US policy was already the wild card impacting yield curves at the beginning of 2026, and with the action taken by the US and Israel against Iran, and the resulting fall out, this has only intensified, he says.

“The long end of the yield curve has been responding more to policy than it has to fundamentals in recent times.

“In this environment, unconstrained global fixed income strategies offer investors the flexibility to respond to shocks. The benchmark-agnostic nature of the strategy means it can take advantage of market dispersion through a process focused on return outcomes and active risk management, rather than on more narrowly defined benchmark-relative performance.

“Recent market repricing has provided this strategy with the opportunity to recalibrate exposures across interest rates, credit, and currencies to the benefit of investors. The swift repricing from rate cuts to rate hikes across developed and developing markets allows for more duration to be added to the strategy.

“As demonstrated in the past, the value of such strategies is not just in avoiding risk at the cost of future returns, but in having the ability to actively exploit dislocations and market mispricing across the various components that make up the public fixed income market.”

McIntyre says a key benefit of an absolute return fixed income approach is being able to identify risk and swiftly take appropriate action to protect the portfolio.

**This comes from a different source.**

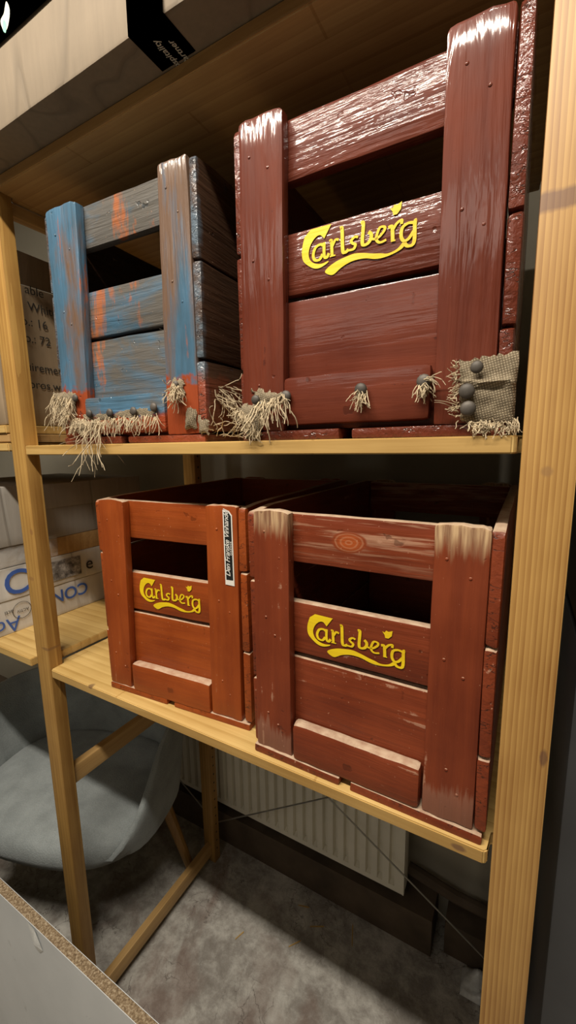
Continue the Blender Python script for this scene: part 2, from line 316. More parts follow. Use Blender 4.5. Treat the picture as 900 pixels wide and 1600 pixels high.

Being able to do this early is paramount, he says.

“When things go poorly and investors are trying to exit positions at the same time, it can have negative consequences for the portfolio.

“Because an absolute return fixed income portfolio isn’t managed to a benchmark, there are fewer risks that need to be managed to (such as duration or liquidity risk). It provides the investment manager with greater flexibility and greater latitude with respect to asset class participation; securitised assets, corporate bonds, emerging market debt, developed government debt. In short, a lot of opportunity for diversification.”

McIntyre says an unconstrained absolute return approach to fixed income is a better approach in the current environment because it:

  • Removes the benchmark from the equation
  • Can focus on companies/ countries with the least amount of debt
  • Can focus on lower duration securities
  • Actively select issuers that will add value to the portfolio
  • Can embed additional yield for investors
  • Actively manages risk exposure irrespective of benchmark positions
  • Focuses on positive returns.

“Regardless of the strategy chosen, fixed income remains a cornerstone of a balanced portfolio. The asset class continues to provide stable income through the reliable interest payments and the return of principal. Importantly, fixed income provides portfolio diversification and can be a defensive buffer during equity market turbulence.

“The defining feature of the current cycle is not whether growth persists or falters, inflation rises or falls, or policy tightens or eases. It is that very different outcomes are unfolding at the same time, across sectors, households and regions.

“For fixed income investors, this is not a backdrop that rewards blunt positioning or reliance on historical correlations. Instead, it favours a global, unconstrained approach, one that embraces dispersion, emphasises selectivity and seeks to source risk where it is genuinely compensated,” he says.